Monday, May. 22, 1944

A Tale of Sim

Ottawa's bureaucracy was not amused last week when a 15-year-old schoolboy satirized Canada's red-taped National Selective Service (the Dominion's version of the War Manpower Commission). Donald Sim, son of a Government official, wrote that he visited Selective Service headquarters in Ottawa and told a functionary :

"I've found a job for the summer and I'd like the necessary permits to take it."

The rest of the interview, as recorded by Donald for his high-school annual:

"For answer the man pulled out a pad of very official forms . . . [and] stiffly replied: 'You mean you want a permit to look for a job.'

" 'No, I don't. I've already found the job.'

" 'According to the laws of Canada,' he warned, 'you haven't yet. But by following His Majesty's orders you will be permitted to look for one. Sign here!'

" 'Well, now that you are permitted to look for it, I'll give you a permit to accept it,' the man said. 'After a week, when you have your job, come back.'

" 'But I've got the job now.'

" 'Now, take it easy, son. This is the Government. You don't understand it and I don't understand it. The only difference between you and me is that you're trying to understand it and I'm not. I've given up'!
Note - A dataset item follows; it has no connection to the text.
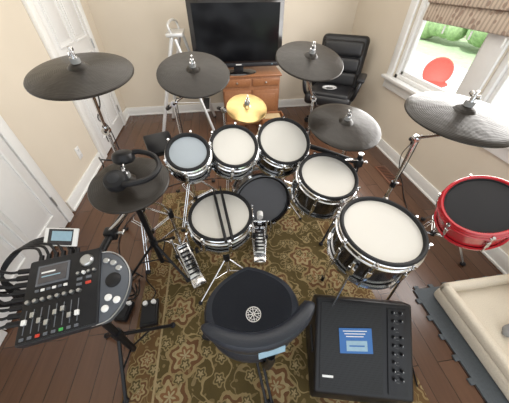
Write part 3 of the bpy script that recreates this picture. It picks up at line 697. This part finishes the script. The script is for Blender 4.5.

"So I left Selective Service. For the next week I did nothing. A week later I... found another boy ... had got my job."

When Ottawa newspapers seized on Satirist Sim's story, Selective Service officials complained to his teachers. Donald Sim had to appear before the assembled student body, read a prepared retraction. The students who heard him preferred to believe his first story. When he mentioned Selective Service, they burst out laughing.